The time of formation of hydrocarbon inclusions of different phases was determined by the combined analysis of homogenization temperature and reservoir burial heating history (Fig. 8). The homogenization temperature of fluid inclusions was tested, and the hydrocarbon charge period was determined in different tectonic units and different layers in this study (Table 2).

Fig. 8
figure 8

Hydrocarbon accumulation time determined by homogenization temperature combined with geothermal and burial history

Table 2 Characteristics of fluid inclusions and hydrocarbon accumulation time in different areas in the northern Dongpu Depression, Bohai Bay Basin

Based on the comprehensive analysis of hydrocarbon generation and expulsion histories of major source rocks, fluorescence microscopic characteristics and reservoir fluid inclusions, the pool-forming period was divided into two phases: The first phase is from late Dongying deposition period to the early uplift stage in late Oligocene and the second is from late Minghuazhen deposition period in Pliocene to Quaternary. The first period is the main accumulation period.

By comparing the pool-forming time in different tectonic belts and different oil and gas bearing series, it can be seen that the first stage of hydrocarbon accumulation occurs widely, distributed in the whole region, and the second stage of the hydrocarbon reservoirs was mainly distributed near the sub-depressions, including the Puwei sag belt, Huqing area, Qiaokou and Baimiao area, Wendong area, the south of Wenxi area, the west of Liuzhuang area, Qianliyuan sub-sag and Haitongji sub-depression.

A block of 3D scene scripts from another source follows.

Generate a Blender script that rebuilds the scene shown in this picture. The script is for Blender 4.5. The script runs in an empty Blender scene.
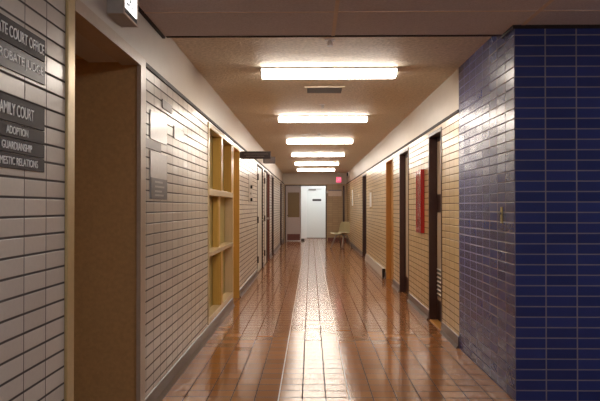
import bpy, bmesh, math, random
from mathutils import Vector, Matrix
random.seed(4)
S = bpy.context.scene
C = S.collection
EYE = 1.26
XL, XR, XP = -1.0, 1.32, -1.03      # left brick face, right face, left plaster face
ZT = 2.106                          # top of the brickwork
ZC = EYE + 1.245                    # corridor ceiling
ZD = EYE + 1.18                     # dropped ceiling
YD = 4.55                           # edge of the dropped ceiling
YE = 24.4                           # end wall
YB0, YB1 = 4.30, 5.91               # blue block

# ------------------------------------------------------------------ materials
def newmat(name):
    m = bpy.data.materials.new(name); m.use_nodes = True
    nt = m.node_tree; b = nt.nodes['Principled BSDF']
    return m, nt, b
def N(nt, typ, **kw):
    n = nt.nodes.new(typ)
    for k, v in kw.items(): setattr(n, k, v)
    return n
def L(nt, a, b): nt.links.new(a, b)
def val(nt, op, a, b=None, c=None):
    n = N(nt, 'ShaderNodeMath', operation=op)
    for i, x in enumerate((a, b, c)):
        if x is None: continue
        if isinstance(x, (int, float)): n.inputs[i].default_value = x
        else: L(nt, x, n.inputs[i])
    return n.outputs[0]
def mixc(nt, f, a, b):
    n = N(nt, 'ShaderNodeMix', data_type='RGBA')
    if isinstance(f, (int, float)): n.inputs[0].default_value = f
    else: L(nt, f, n.inputs[0])
    for i, x in ((6, a), (7, b)):
        if isinstance(x, tuple): n.inputs[i].default_value = (*x, 1)
        else: L(nt, x, n.inputs[i])
    return n.outputs[2]
def simple(name, col, rough=.5, metal=0, spec=.5, noise=.06, nscale=30, bump=0, emis=None, es=0):
    m, nt, b = newmat(name)
    tc = N(nt, 'ShaderNodeTexCoord')
    nz = N(nt, 'ShaderNodeTexNoise'); nz.inputs['Scale'].default_value = nscale; nz.inputs['Detail'].default_value = 4
    L(nt, tc.outputs['Object'], nz.inputs['Vector'])
    d = tuple(max(0, c*(1-noise*2)) for c in col); l = tuple(min(1, c*(1+noise*2)) for c in col)
    L(nt, mixc(nt, nz.outputs['Fac'], d, l), b.inputs['Base Color'])
    b.inputs['Roughness'].default_value = rough; b.inputs['Metallic'].default_value = metal
    b.inputs['Specular IOR Level'].default_value = spec
    if bump:
        bp = N(nt, 'ShaderNodeBump'); bp.inputs['Strength'].default_value = bump; bp.inputs['Distance'].default_value = .01
        L(nt, nz.outputs['Fac'], bp.inputs['Height']); L(nt, bp.outputs[0], b.inputs['Normal'])
    if emis:
        b.inputs['Emission Color'].default_value = (*emis, 1); b.inputs['Emission Strength'].default_value = es
    return m
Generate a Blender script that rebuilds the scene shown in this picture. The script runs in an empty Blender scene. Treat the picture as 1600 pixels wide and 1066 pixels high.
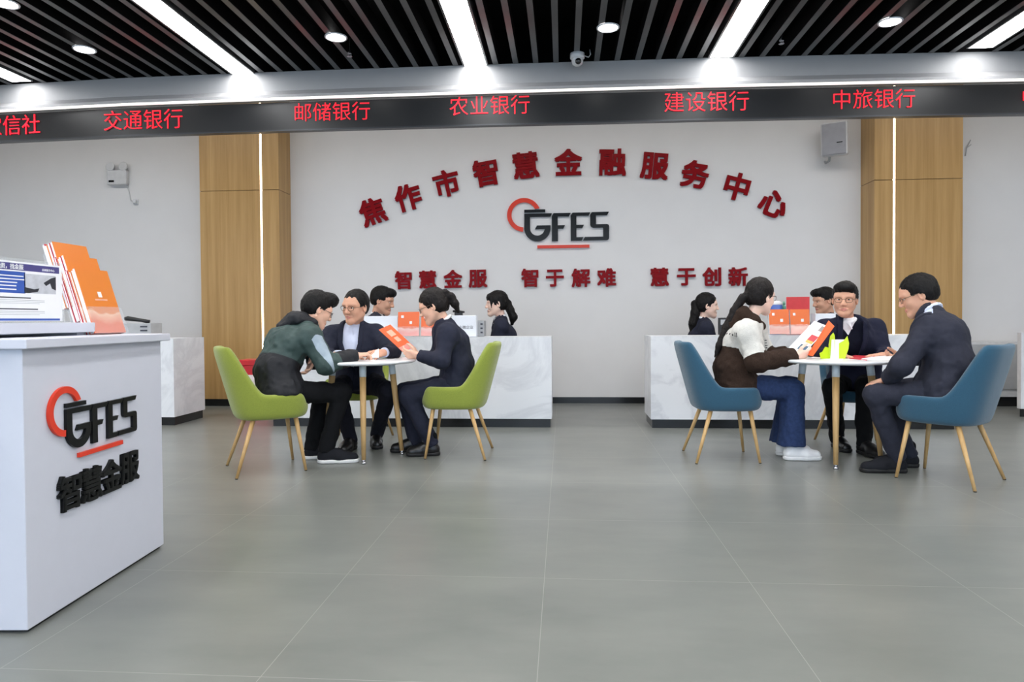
import bpy, bmesh, math, random
import numpy as np
from mathutils import Vector, Matrix
random.seed(7)
SC = bpy.context.scene
COL = SC.collection
V = lambda *a: np.array(a, dtype=float)
def nrm(v):
    v = np.asarray(v, float); return v / max(1e-9, np.linalg.norm(v))

# ---------------------------------------------------------------- camera
FPX = 1066.7                       # 24 mm lens on a 1600 px wide frame
HC = 1.03
TH = math.atan(80 / FPX); PIT = math.radians(1.0); ROLL = 0.007
f0 = V(-math.sin(TH), math.cos(TH), 0); h0 = V(math.cos(TH), math.sin(TH), 0); u0 = V(0, 0, 1)
CF = math.cos(PIT) * f0 - math.sin(PIT) * u0
up_ = math.cos(PIT) * u0 + math.sin(PIT) * f0
CR = nrm(h0 - ROLL * up_); CU = nrm(up_ + ROLL * h0)
CP = V(0, 0, HC)
cam_data = bpy.data.cameras.new('camera'); cam = bpy.data.objects.new('camera', cam_data); COL.objects.link(cam)
cam_data.sensor_width = 36.0; cam_data.lens = 36.0 * FPX / 1600
cam_data.shift_y = -0.00925; cam_data.clip_start = 0.05
m = Matrix.Identity(4)
for i in range(3):
    m[i][0] = CR[i]; m[i][1] = CU[i]; m[i][2] = -CF[i]; m[i][3] = CP[i]
cam.matrix_world = m
SC.camera = cam
CY = 518.2
def ray(px, py): return CR * ((px - 800) / FPX) + CU * ((CY - py) / FPX) + CF
def at(px, py, d): return CP + ray(px, py) * d
def atz(px, py, z):
    r = ray(px, py); return CP + r * ((z - CP[2]) / r[2])
def aty(px, py, y):
    r = ray(px, py); return CP + r * ((y - CP[1]) / r[1])
def atx(px, py, x):
    r = ray(px, py); return CP + r * ((x - CP[0]) / r[0])
def camdir(r, d, u=0.0): return nrm(h0 * r + f0 * d + u0 * u)   # direction: right, away, up

# ---------------------------------------------------------------- world, exposure
SC.view_settings.view_transform = 'Standard'
try: SC.view_settings.look = 'None'
except Exception: pass
SC.view_settings.exposure = 0.0
SC.view_settings.gamma = 1.0
SC.view_settings.use_curve_mapping = False
W = bpy.data.worlds.new('world'); SC.world = W; W.use_nodes = True
bg = W.node_tree.nodes['Background']; bg.inputs[0].default_value = (0.62, 0.78, 1.0, 1); bg.inputs[1].default_value = 2.2
LIN_E = 24.0
REAR_FILL_E = 34.0        # added unseen bay light that brightens the back wall
SPOT_E = 24.0      # round downlights
STRIP_E = 7.0
sun_l = bpy.data.lights.new('daylight', 'AREA'); sun_l.shape = 'RECTANGLE'; sun_l.size = 11; sun_l.size_y = 2.6
sun_l.energy = 90; sun_l.color = (0.6, 0.82, 1.0)
sun_o = bpy.data.objects.new('daylight', sun_l); COL.objects.link(sun_o)
sun_o.location = (-1, -4.75, 1.5); sun_o.rotation_euler = (math.radians(90), 0, 0)

# ---------------------------------------------------------------- materials
def lin(c):
    out = []
    for v in c:
        v = v / 255.0
        out.append(v / 12.92 if v <= 0.04045 else ((v + 0.055) / 1.055) ** 2.4)
    return tuple(out) + (1.0,)
MATS = {}
def M(name, c, rough=0.5, spec=0.5, metal=0.0, var=0.06, scale=14.0, bump=0.0, bscale=120.0, emit=0.0, stretch=None, sheen=0.0, alpha=1.0, trans=0.0, coat=0.0, sss=0.0):
    if name in MATS: return MATS[name]
    mt = bpy.data.materials.new(name); mt.use_nodes = True
    nt = mt.node_tree; b = nt.nodes['Principled BSDF']
    b.inputs['Roughness'].default_value = rough; b.inputs['Metallic'].default_value = metal
    b.inputs['Specular IOR Level'].default_value = spec
    tc = nt.nodes.new('ShaderNodeTexCoord'); mp = nt.nodes.new('ShaderNodeMapping')
    nt.links.new(tc.outputs['Object'], mp.inputs[0])
    if stretch: mp.inputs['Scale'].default_value = stretch
    nz = nt.nodes.new('ShaderNodeTexNoise'); nz.inputs['Scale'].default_value = scale; nz.inputs['Detail'].default_value = 4
    nt.links.new(mp.outputs[0], nz.inputs['Vector'])
    rp = nt.nodes.new('ShaderNodeValToRGB')
    L = lin(c)
    rp.color_ramp.elements[0].position = 0.3; rp.color_ramp.elements[1].position = 0.7
    rp.color_ramp.elements[0].color = tuple(x * (1 - var) for x in L[:3]) + (1,)
    rp.color_ramp.elements[1].color = tuple(min(1, x * (1 + var)) for x in L[:3]) + (1,)
    nt.links.new(nz.outputs['Fac'], rp.inputs[0]); nt.links.new(rp.outputs[0], b.inputs['Base Color'])
    if bump > 0:
        n2 = nt.nodes.new('ShaderNodeTexNoise'); n2.inputs['Scale'].default_value = bscale; n2.inputs['Detail'].default_value = 3
        nt.links.new(mp.outputs[0], n2.inputs['Vector'])
        bp = nt.nodes.new('ShaderNodeBump'); bp.inputs['Strength'].default_value = bump; bp.inputs['Distance'].default_value = 0.01
        nt.links.new(n2.outputs['Fac'], bp.inputs['Height']); nt.links.new(bp.outputs[0], b.inputs['Normal'])
    if emit > 0:
        b.inputs['Emission Color'].default_value = L; b.inputs['Emission Strength'].default_value = emit
    if sheen: b.inputs['Sheen Weight'].default_value = sheen
    if trans: b.inputs['Transmission Weight'].default_value = trans
    if coat: b.inputs['Coat Weight'].default_value = coat; b.inputs['Coat Roughness'].default_value = 0.08
    if sss:
        b.inputs['Subsurface Weight'].default_value = sss; b.inputs['Subsurface Radius'].default_value = (0.012, 0.005, 0.003)
    if alpha < 1: b.inputs['Alpha'].default_value = alpha
    MATS[name] = mt
    return mt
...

The central uplift belt and the western slope zone of northern Xinzhuang, Mazhai, and the distant-free hydrocarbon accumulation area only have the first stage of pool-forming. In the vertical direction, the first stage is widely distributed in a large depth span, mainly distributed in the depth range of 2000–3500 m. From the view of layers, there was a single stage in the upper layers and two stages in lower layers. Specifically, the second section of the Shahejie group and the upper and middle layers of the third section of the Shahejie group were mainly in the first stage, while the lower part of the third section of the Shahejie group was in two stages (Fig. 9).

Fig. 9
figure 9

Distribution of hydrocarbon inclusions in different stages in the major petroleum bearing formations of the northern Dongpu Depression, Bohai Bay Basin

The difference of the hydrocarbon charge history in different parts and different layers is closely related to fault activity. The fault system is highly developed in the Dongpu Depression and is the main channel for oil and gas migration. The activity rate of the main secondary oil source faults was calculated using the fault activity rate method (Table 3). The main oil source faults in the study area became active in the early stage of Es3. The activity rate was the highest in the late Es3 and Es2 and decreased gradually in the Es1 and Dongying period. The rate of fault activity could not be calculated during the uplift period because there is no sediment, but the tectonic movement in this period is very intense, and it is inferred that most faults are active. Most of the faults have not cut through the Guantao Formation, so that most of the fault activity stopped in the Early Neogene.

Table 3 Activity rate and time of the main source faults of the Dongpu Depression, Bohai Bay Basin

In the first stage of oil and gas accumulation, the source of oil and gas was abundant, and the fault activity was strong, so the oil and gas migrated to different layers and depths to accumulate. During the period of Dongying movement, an uplift occurred throughout the depression, the fault activity increased, and had great influence on the distribution and reorganization of oil and gas reservoirs, which resulted in a wide range of oil and gas distribution in the plane and vertical direction. In the second phase of hydrocarbon charging period, most of the faults were not active, and due to the plugging of salt rocks, oil and gas could not migrate along faults at a large-scale, so most accumulated near the sources. This results in the oil and gas formed in the second phase being mainly distributed in the vicinity of the sags in the horizontal plane and mainly concentrated in the main hydrocarbon generation layers vertically.

5 Conclusions

  1. 1.

    The main hydrocarbon source rocks of the Dongpu Depression mainly had two expulsion periods. The fluorescence microscopic features also indicated two stages of hydrocarbon accumulation. The carbonaceous asphalts, bituminous asphalts and colloidal asphalts reflect an early oil and gas injection phase, whereas the oleaginous asphalt reflects a second oil and gas injection phase.

  2. 2.

    According to the diagenetic evolution sequence, fluid inclusion petrography and the reservoir burial history analysis, hydrocarbon inclusions were divided into two formation phases. Phase I occurs in carbonate cements, internal cracks of quartz grains and dissolution pores of feldspars, corresponding to the early hydrocarbon filling. Phase II occurs in late cracks through quartz grains, corresponding to the late oil and gas filling.

  3. 3.

    Based on the comprehensive analysis of the hydrocarbon generation and expulsion histories of the major source rocks, fluorescence microscopic characteristics and reservoir fluid inclusions, the pool-forming in northern Dongpu Depression is found to be in two phases. The first phase was from the late Dongying depositional period to the early uplift period in the late Oligocene, while the second was from the late Minghuazhen period of the Pliocene to the Quaternary, with the first phase being the main hydrocarbon charge phase. The first phase of hydrocarbon reservoir charging was distributed across the whole region, whereas the second phase of the hydrocarbon reservoir accumulation was mainly distributed near the sub-sags and mainly in the hydrocarbon generation layers. In the vertical direction, it was characterized by a single phase in the upper layers and two phases in the lower layers within the Shahejie group.